2. Almost no interviewers know what a real question is.
3. Almost no interviewers know how to ask a question, even if the question is close to being "real".
4. Smarty-pants interviewers come to joust with me.
5. Only a small proportion are deliberately nasty (the opposite used to be the case).

Perceptions, in Europe, of RF's career seem to be divided into two streams:

i) The Crimson line;
ii) Fripp & Eno / electronica.

I am very grateful to all the writers who take a continuing interest in my work. This is not platitude.

06.11 Am I up yet? Well, I've had a shower so maybe this is morning.

09.14 The Garden Room has been redecorated, re-vibrated and extended since the last time I was here. The essentially Sixties' feel is now essentially Eighties' and the breakfast buffet table has been divided into two: hot and tasty on one, cold and tasty on the other.

Sylvian - Fripp stayed here in 1992. Then, I sat in a window seat overlooking the Japanese water garden watching the swishing of large coi; drinking coffee & gently nibbling for three hours over breakfast, reflecting, seeking to make sense of the EG debacle & understand the characters of Messrs. Alder & Fenwick.

It is impossible to describe to reasonable people, even those in business, how the music industry is not a business as normally understood (a comment made by an interviewer in Belgium). The nature of the industry is so fundamentally exploitative & dishonest that the reason boggles. (Remember Lord Devlin, in the Court of Appeal, refusing to release the Birmingham Six? Lord Devlin could not conceive that English police would falsify evidence, so he dismissed the appeal. A later Court of Appeal overturned the convictions).

Today the Garden Room's breakfast music of choice was The Beatles live c. 1964. It is very hard for me to accept this as a "background" to breakfast, or anything else. But after 30 minutes the noise of diners, cutlery & howling toads overwhelmed the music: the sound system was not sufficiently committed to bevoomerating the amplitude of its sonic download.

12.04 Sister has checked her message machine from the road and telephoned her bRuvVeR. Yo!

After the last Diary entry I dropped into bed. Getting up at 17.45 was an effort. Legs snapping like whipcords - not, I've been out for a Starbucks and to acquire milk for my own beastly coffee creations on Masa's cappucino machine.
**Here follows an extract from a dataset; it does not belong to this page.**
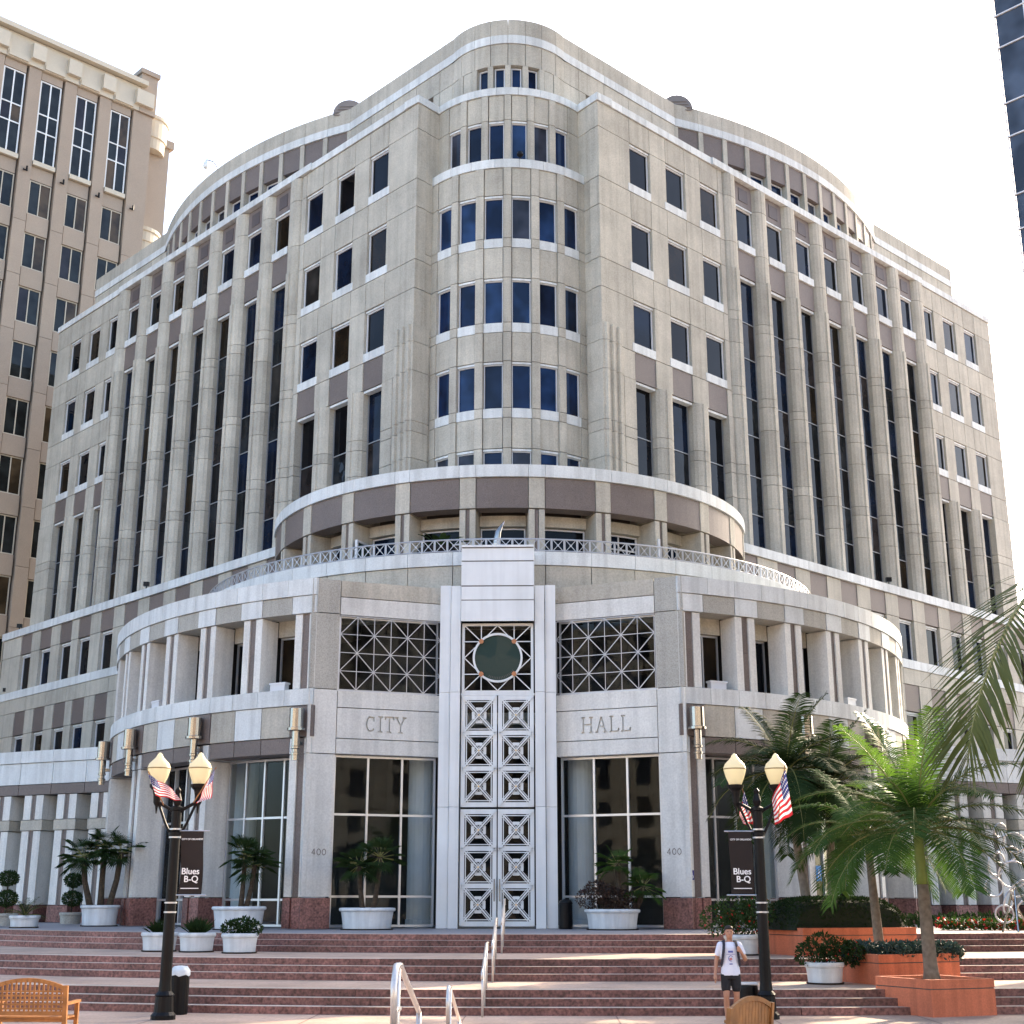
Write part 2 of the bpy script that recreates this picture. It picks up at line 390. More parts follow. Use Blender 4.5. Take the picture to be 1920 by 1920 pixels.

19.24 Toyah's timing has been impeccable for the second time in a row. Your diarist was in post-Starbucks' coffee-driven evacuation mode upon the Tokyu po as the telephone rang.

23.42 In four hours' time in England the Valentine programme of "Songs of Praise", which visited our home, will be broadcast. Here, with not enough energy to do something and too much energy to do nothing, I attempt to be useful in small, functional ways.